▶ Aim of the exercise
All of the data should be output character for character, except the pictures.

▶ Data extract
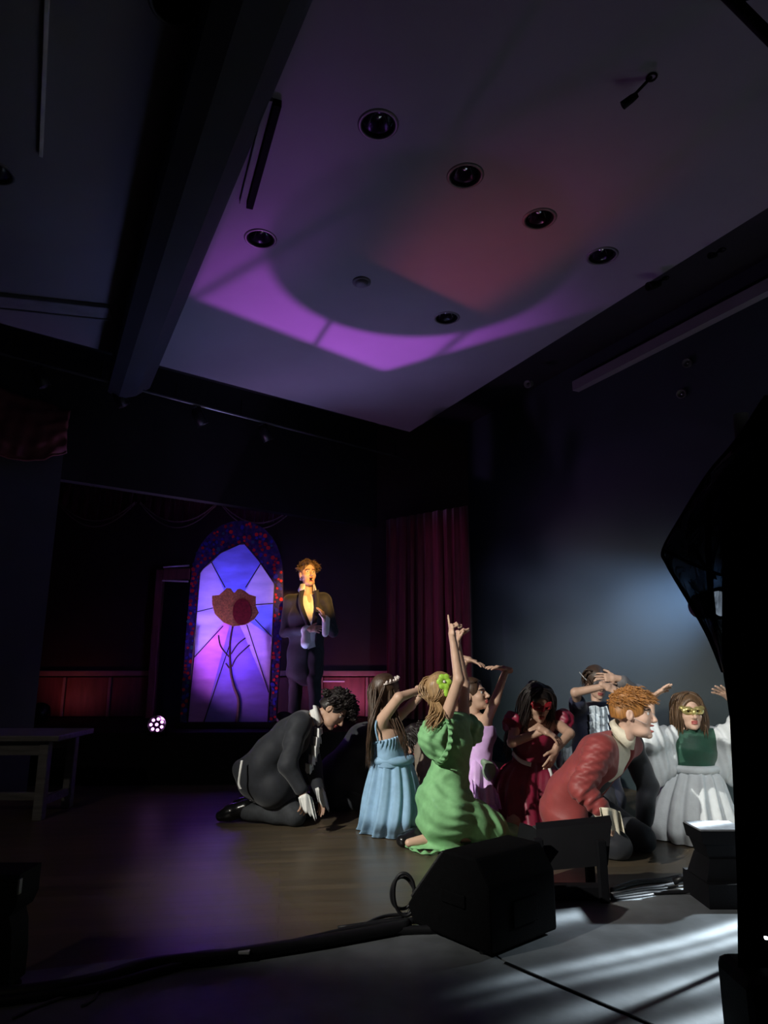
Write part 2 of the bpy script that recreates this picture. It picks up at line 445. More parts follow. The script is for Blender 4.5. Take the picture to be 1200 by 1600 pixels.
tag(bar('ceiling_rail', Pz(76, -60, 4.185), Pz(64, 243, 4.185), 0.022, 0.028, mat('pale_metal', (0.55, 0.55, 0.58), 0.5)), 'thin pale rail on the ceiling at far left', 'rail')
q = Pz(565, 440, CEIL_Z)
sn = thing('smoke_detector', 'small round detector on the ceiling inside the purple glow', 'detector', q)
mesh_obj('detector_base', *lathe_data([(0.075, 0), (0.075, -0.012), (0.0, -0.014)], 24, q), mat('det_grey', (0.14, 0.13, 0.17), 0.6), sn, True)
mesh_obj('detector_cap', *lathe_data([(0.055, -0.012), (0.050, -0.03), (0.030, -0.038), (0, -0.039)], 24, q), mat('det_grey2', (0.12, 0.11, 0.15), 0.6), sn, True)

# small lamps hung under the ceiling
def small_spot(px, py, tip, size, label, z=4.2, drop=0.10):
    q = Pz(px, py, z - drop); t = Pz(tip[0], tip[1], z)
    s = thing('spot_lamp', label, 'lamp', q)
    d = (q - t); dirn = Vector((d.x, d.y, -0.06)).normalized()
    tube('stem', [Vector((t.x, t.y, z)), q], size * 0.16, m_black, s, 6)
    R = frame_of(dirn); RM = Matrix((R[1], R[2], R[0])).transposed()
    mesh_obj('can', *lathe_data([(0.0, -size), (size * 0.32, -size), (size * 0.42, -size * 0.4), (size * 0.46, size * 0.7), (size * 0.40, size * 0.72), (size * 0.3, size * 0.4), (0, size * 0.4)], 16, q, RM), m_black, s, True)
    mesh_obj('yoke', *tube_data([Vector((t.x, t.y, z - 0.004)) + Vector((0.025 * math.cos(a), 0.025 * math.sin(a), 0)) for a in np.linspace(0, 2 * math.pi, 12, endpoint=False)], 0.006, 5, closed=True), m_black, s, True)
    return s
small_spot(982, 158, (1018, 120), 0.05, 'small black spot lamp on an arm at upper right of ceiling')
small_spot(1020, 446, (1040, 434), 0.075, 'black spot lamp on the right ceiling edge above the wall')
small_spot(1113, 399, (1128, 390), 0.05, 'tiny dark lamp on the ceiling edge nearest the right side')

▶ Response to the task
Write part 2 of the bpy script that recreates this picture. It picks up at line 445. More parts follow. The script is for Blender 4.5. Take the picture to be 1200 by 1600 pixels.
tag(bar('ceiling_rail', Pz(76, -60, 4.185), Pz(64, 243, 4.185), 0.022, 0.028, mat('pale_metal', (0.55, 0.55, 0.58), 0.5)), 'thin pale rail on the ceiling at far left', 'rail')
q = Pz(565, 440, CEIL_Z)
sn = thing('smoke_detector', 'small round detector on the ceiling inside the purple glow', 'detector', q)
mesh_obj('detector_base', *lathe_data([(0.075, 0), (0.075, -0.012), (0.0, -0.014)], 24, q), mat('det_grey', (0.14, 0.13, 0.17), 0.6), sn, True)
mesh_obj('detector_cap', *lathe_data([(0.055, -0.012), (0.050, -0.03), (0.030, -0.038), (0, -0.039)], 24, q), mat('det_grey2', (0.12, 0.11, 0.15), 0.6), sn, True)

# small lamps hung under the ceiling
def small_spot(px, py, tip, size, label, z=4.2, drop=0.10):
    q = Pz(px, py, z - drop); t = Pz(tip[0], tip[1], z)
    s = thing('spot_lamp', label, 'lamp', q)
    d = (q - t); dirn = Vector((d.x, d.y, -0.06)).normalized()
    tube('stem', [Vector((t.x, t.y, z)), q], size * 0.16, m_black, s, 6)
    R = frame_of(dirn); RM = Matrix((R[1], R[2], R[0])).transposed()
    mesh_obj('can', *lathe_data([(0.0, -size), (size * 0.32, -size), (size * 0.42, -size * 0.4), (size * 0.46, size * 0.7), (size * 0.40, size * 0.72), (size * 0.3, size * 0.4), (0, size * 0.4)], 16, q, RM), m_black, s, True)
    mesh_obj('yoke', *tube_data([Vector((t.x, t.y, z - 0.004)) + Vector((0.025 * math.cos(a), 0.025 * math.sin(a), 0)) for a in np.linspace(0, 2 * math.pi, 12, endpoint=False)], 0.006, 5, closed=True), m_black, s, True)
    return s
small_spot(982, 158, (1018, 120), 0.05, 'small black spot lamp on an arm at upper right of ceiling')
small_spot(1020, 446, (1040, 434), 0.075, 'black spot lamp on the right ceiling edge above the wall')
small_spot(1113, 399, (1128, 390), 0.05, 'tiny dark lamp on the ceiling edge nearest the right side')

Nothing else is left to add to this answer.